"Tell Me About the Wasp Again"

by Rustin Larson

This is Michel Carey for Voices From the Prairie a weekly sampling from the rich soil of Iowa’s literary tradition. Today’s poem is "Tell Me About the Wasp Again" by the Fairfield poet Rustin Larson. The wasp, the child and the grown man in this poem inhabit the same world but live in different ones, created of the same mud or dust with the same divinity inside. To me the poem is a reminder of the inexpressible holiness of even the smallest and most painful of beings around us and call for all of us to live in the same moment of space and time peacefully and unharmed.

"Tell Me About the Wasp Again"

for Jacob Godwin-Jones

The brown wasp clinging to the porch screen?
He was awakened, fooled by warm weather.
Today, February blossoms: the wasp
looks at you and me who smash flowers
on the porch steps with a round stone.
Perhaps he wonders what we will do with all
the green nectar, or worries we will exhaust
the yard of white flowers he has some claim to.
So, maybe we are not being fair; maybe
we cannot reassure him that before long we
will tire of it.
He is staring at you,
Jacob. You could squash him with a blow
of your tennis shoe. You could blow on
the screen and he would fly away.
Maybe he would jab one of us with his stinger –
the fine brown barb with a sack of poison that throbs heart-like
when its shaft is stabbed in flesh – but who says
we can’t inhabit the same triangle of time unharmed?

We will not tap the screen
where the wasp suns himself. We will watch
as he builds his house from mud; the same mud
we were, Jacob, before these bodies
were spun, and our souls poured into them.

"Tell Me About the Wasp Again" by Rustin Larson" from his manuscript Crazy Star and originally published in Loonfeather.
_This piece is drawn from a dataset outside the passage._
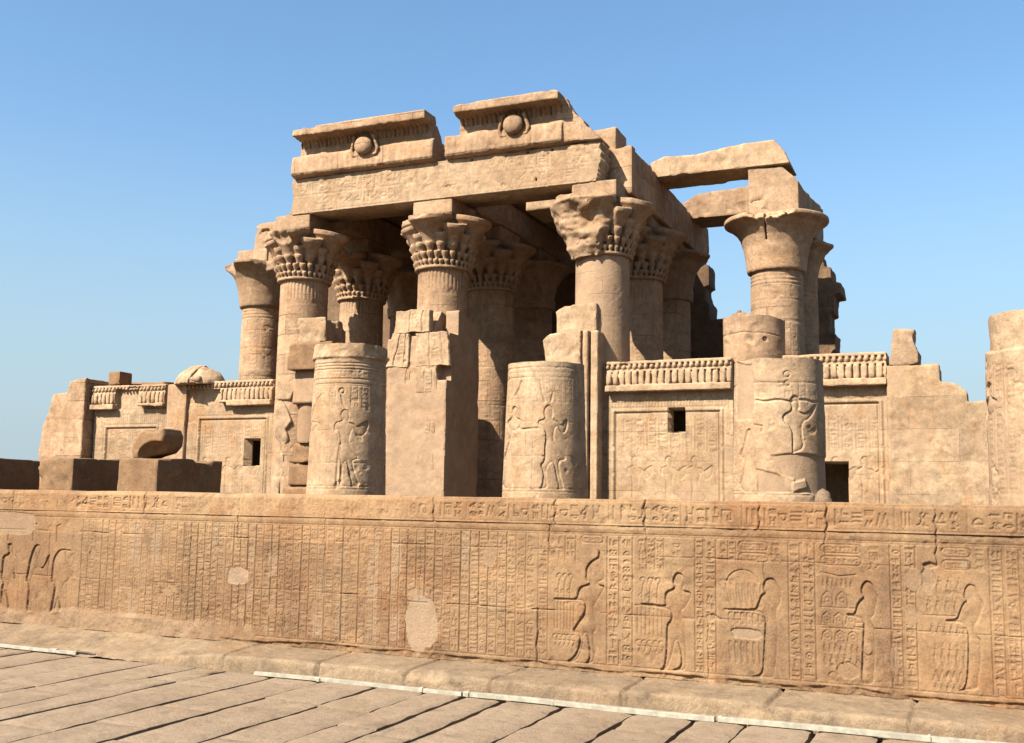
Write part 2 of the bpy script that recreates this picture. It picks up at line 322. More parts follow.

For Voices from the Prairie and Humanities Iowa, this is Michael Carey hoping you continue to hear the music blooming all around you.

Biography

Rustin Larson was born in Des Moines, Iowa. He was educated in Iowa and later earned an MFA from Vermont College of Norwich University. He is currently serving as Poet-in–the-Schools through the Iowa Arts Council. His poetry has appeared in numerous publications including: The New Yorker, America, Poetry East, Cimarron Review and Boundary 2. Loving the Good Driver, his first book, was published by Mellen Poetry Press in 1996. He lives in southeastern Iowa with his wife Caroline and their three daughters, Katharine, Sarah and Julia.